● What is expected
From the listing that follows, reproduce only the lines from the one holding "Write the bpy" through the one holding "COL = SC.collection", both included, with no pictures.

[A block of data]
§ §

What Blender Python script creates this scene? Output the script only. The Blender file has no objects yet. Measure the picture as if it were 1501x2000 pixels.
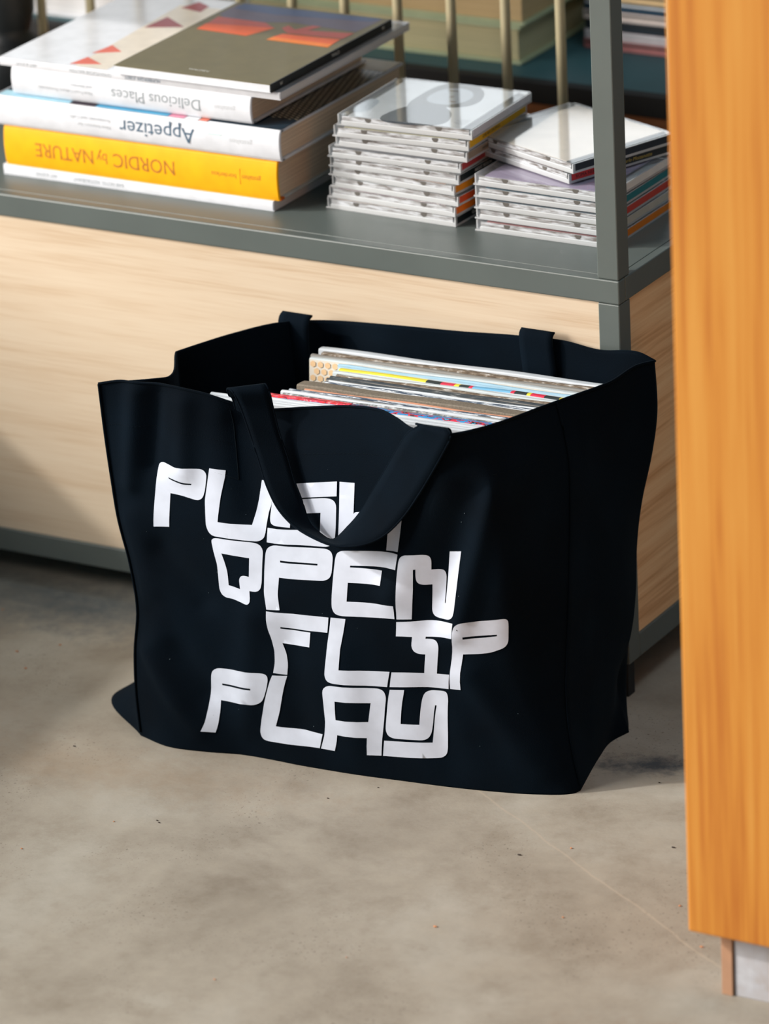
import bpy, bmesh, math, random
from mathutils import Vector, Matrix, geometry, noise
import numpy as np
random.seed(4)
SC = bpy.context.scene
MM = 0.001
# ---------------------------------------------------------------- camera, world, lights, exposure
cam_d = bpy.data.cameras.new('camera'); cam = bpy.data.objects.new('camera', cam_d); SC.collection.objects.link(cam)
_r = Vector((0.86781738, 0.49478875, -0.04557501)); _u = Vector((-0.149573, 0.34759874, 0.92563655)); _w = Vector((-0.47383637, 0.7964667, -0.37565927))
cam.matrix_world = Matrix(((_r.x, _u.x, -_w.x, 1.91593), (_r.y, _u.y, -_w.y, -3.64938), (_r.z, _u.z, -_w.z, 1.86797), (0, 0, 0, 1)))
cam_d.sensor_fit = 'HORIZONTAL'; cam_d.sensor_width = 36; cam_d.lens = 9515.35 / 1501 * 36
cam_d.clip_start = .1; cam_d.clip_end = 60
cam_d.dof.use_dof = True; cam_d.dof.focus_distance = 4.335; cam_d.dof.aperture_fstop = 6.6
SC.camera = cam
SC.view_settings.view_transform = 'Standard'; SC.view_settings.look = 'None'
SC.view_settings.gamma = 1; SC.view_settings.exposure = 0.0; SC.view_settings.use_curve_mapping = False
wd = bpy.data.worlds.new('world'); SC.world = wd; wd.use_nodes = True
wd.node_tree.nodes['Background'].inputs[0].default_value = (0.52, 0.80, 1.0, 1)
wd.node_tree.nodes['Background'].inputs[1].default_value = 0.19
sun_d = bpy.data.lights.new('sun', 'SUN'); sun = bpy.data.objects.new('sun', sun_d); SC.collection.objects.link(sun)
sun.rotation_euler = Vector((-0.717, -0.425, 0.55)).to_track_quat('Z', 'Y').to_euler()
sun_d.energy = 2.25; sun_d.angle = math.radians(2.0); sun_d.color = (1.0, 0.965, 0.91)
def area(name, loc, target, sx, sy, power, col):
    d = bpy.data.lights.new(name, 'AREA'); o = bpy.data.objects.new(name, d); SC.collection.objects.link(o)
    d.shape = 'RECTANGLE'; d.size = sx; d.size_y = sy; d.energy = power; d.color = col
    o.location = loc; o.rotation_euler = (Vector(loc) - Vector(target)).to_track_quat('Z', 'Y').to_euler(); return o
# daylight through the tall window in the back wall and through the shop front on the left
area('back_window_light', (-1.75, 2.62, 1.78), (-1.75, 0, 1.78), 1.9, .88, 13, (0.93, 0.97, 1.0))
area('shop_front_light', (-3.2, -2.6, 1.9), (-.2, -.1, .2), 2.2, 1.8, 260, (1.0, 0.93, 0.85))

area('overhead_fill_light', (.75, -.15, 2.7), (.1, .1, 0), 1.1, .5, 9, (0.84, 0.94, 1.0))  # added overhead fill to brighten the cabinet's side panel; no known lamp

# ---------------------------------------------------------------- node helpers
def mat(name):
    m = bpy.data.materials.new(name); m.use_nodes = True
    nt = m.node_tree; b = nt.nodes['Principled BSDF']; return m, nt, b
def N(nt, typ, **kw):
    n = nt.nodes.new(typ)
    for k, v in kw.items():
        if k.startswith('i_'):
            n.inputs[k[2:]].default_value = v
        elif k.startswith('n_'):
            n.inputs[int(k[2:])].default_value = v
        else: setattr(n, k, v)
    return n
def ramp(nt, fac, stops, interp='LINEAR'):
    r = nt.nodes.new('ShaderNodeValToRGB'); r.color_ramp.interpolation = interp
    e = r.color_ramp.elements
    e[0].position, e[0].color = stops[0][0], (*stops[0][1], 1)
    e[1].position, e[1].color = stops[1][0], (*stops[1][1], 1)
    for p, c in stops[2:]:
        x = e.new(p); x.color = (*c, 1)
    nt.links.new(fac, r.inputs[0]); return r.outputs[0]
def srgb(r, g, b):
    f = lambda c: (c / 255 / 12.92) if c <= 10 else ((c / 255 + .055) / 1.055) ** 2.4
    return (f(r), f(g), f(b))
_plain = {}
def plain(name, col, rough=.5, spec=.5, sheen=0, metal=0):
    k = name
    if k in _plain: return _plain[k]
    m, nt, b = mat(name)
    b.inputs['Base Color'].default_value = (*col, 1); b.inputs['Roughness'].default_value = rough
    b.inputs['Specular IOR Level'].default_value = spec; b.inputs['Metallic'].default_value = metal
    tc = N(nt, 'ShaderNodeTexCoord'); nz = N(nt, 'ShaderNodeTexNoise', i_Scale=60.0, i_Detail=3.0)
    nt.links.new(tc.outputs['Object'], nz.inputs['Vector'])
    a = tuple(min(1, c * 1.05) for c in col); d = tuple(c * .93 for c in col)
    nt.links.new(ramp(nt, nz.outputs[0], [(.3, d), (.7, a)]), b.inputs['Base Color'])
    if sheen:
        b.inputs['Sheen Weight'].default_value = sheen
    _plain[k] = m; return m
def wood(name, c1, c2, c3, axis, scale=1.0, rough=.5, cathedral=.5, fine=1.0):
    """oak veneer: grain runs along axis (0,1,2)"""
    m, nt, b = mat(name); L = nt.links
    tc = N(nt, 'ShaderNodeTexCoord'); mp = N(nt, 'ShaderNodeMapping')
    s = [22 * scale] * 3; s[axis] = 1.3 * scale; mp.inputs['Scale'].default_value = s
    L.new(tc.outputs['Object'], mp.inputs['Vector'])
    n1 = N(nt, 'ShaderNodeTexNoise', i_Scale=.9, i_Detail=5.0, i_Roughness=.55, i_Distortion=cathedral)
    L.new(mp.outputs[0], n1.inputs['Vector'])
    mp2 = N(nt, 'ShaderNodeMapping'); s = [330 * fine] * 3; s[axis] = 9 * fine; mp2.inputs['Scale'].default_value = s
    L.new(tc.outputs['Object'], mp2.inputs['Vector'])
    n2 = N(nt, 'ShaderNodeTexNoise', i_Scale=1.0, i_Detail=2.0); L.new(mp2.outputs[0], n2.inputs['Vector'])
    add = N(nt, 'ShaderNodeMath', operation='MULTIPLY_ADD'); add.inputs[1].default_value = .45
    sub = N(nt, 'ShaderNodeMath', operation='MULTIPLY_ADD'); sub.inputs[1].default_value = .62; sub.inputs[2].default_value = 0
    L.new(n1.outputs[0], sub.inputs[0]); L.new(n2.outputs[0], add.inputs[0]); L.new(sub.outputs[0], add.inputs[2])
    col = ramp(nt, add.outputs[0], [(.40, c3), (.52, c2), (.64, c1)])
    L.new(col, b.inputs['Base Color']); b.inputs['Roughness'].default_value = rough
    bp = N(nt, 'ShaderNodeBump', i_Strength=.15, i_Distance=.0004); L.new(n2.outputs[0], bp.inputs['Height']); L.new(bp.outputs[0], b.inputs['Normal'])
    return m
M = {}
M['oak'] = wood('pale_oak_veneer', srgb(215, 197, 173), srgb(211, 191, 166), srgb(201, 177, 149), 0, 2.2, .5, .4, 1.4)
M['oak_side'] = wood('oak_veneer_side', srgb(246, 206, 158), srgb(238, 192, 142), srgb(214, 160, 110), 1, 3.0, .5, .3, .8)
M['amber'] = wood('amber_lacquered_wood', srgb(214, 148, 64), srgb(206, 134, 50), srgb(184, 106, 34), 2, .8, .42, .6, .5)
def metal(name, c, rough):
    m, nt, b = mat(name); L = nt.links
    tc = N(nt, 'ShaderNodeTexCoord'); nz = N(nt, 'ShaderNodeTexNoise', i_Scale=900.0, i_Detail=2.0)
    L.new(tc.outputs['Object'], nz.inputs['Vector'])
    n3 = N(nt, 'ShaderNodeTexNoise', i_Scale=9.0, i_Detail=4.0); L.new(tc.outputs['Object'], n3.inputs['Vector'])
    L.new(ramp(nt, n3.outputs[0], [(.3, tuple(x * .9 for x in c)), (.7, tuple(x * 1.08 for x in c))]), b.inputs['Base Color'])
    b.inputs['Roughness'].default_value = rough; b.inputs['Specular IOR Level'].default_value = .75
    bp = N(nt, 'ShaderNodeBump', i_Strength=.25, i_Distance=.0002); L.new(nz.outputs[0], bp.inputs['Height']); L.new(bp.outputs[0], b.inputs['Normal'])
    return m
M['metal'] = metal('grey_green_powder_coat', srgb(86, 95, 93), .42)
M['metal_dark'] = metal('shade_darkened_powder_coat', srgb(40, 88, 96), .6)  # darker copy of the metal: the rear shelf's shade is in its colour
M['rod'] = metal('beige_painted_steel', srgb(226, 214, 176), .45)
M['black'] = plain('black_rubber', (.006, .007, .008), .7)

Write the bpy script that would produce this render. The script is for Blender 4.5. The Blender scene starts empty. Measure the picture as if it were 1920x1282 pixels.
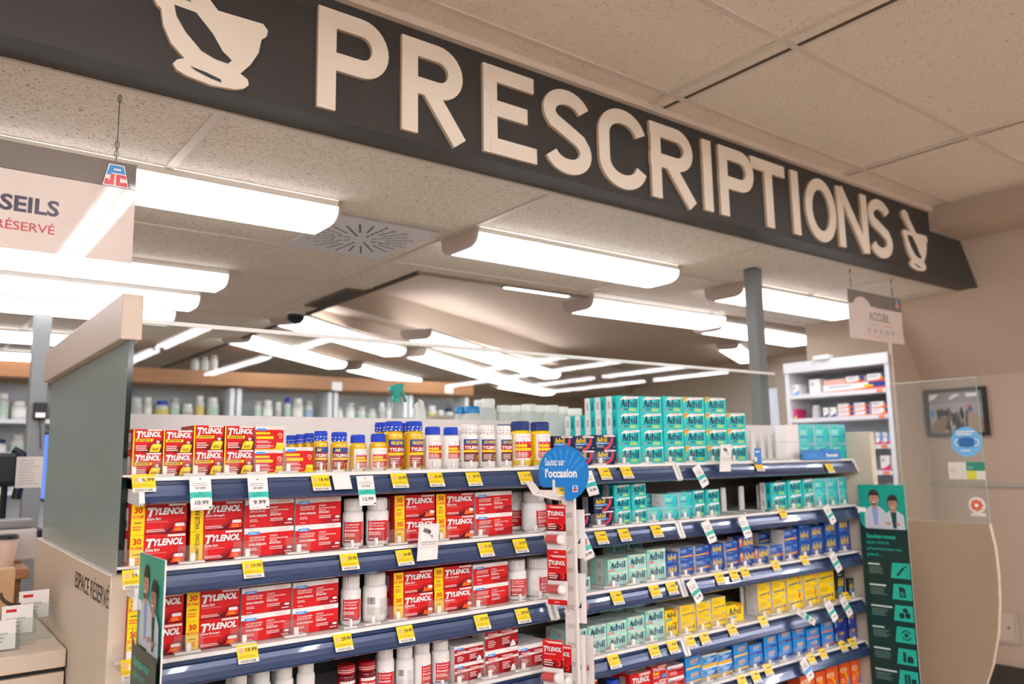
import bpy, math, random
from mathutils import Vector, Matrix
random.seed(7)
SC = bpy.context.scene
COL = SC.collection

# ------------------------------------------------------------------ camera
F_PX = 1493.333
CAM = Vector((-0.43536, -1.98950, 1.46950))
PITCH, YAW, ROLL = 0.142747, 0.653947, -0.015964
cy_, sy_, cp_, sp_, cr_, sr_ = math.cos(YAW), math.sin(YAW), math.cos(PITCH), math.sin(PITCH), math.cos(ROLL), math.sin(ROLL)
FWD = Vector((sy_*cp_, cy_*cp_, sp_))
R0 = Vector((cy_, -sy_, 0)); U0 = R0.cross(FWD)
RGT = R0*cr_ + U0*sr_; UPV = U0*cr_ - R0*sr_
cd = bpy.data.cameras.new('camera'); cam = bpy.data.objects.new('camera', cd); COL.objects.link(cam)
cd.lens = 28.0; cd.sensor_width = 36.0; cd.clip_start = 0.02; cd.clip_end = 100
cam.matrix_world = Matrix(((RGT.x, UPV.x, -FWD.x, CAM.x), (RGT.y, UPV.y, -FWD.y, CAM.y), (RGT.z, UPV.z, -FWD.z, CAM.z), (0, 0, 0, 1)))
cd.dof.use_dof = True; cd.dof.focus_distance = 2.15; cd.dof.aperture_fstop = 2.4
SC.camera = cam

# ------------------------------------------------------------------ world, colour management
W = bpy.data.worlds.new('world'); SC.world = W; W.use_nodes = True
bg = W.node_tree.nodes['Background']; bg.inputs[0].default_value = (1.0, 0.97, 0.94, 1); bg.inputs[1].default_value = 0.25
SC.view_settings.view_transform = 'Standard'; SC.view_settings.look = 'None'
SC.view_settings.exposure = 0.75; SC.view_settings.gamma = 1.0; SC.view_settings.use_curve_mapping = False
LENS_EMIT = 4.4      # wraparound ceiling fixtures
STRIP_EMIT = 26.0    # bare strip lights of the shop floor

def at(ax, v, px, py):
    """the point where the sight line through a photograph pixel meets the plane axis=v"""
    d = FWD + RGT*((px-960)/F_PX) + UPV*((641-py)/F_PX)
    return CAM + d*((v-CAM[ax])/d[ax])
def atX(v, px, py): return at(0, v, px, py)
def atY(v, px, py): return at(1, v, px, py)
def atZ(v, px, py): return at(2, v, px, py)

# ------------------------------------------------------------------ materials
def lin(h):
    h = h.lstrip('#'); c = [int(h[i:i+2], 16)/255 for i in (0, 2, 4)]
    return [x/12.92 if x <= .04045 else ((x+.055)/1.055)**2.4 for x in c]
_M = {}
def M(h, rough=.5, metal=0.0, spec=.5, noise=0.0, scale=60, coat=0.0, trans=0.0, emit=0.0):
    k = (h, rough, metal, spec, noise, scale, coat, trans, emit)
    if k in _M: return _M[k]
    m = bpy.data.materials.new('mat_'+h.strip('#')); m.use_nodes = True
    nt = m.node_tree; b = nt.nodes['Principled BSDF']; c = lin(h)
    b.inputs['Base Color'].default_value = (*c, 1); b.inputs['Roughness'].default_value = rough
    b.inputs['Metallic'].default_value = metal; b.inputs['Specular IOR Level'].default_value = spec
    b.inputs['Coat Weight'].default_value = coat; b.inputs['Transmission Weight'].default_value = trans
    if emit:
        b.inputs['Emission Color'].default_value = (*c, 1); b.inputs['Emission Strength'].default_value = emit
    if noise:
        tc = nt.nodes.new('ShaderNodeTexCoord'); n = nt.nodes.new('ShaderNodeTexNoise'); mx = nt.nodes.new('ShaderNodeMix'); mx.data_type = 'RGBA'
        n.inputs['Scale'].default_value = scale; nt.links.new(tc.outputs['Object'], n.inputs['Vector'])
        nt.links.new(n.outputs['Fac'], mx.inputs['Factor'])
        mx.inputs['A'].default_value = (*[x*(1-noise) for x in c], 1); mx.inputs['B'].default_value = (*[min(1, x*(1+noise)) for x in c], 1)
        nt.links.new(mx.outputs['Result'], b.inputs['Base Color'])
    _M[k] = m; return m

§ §

● Solution for this problem
Write the bpy script that would produce this render. The script is for Blender 4.5. The Blender scene starts empty. Measure the picture as if it were 1920x1282 pixels.
import bpy, math, random
from mathutils import Vector, Matrix
random.seed(7)
SC = bpy.context.scene
COL = SC.collection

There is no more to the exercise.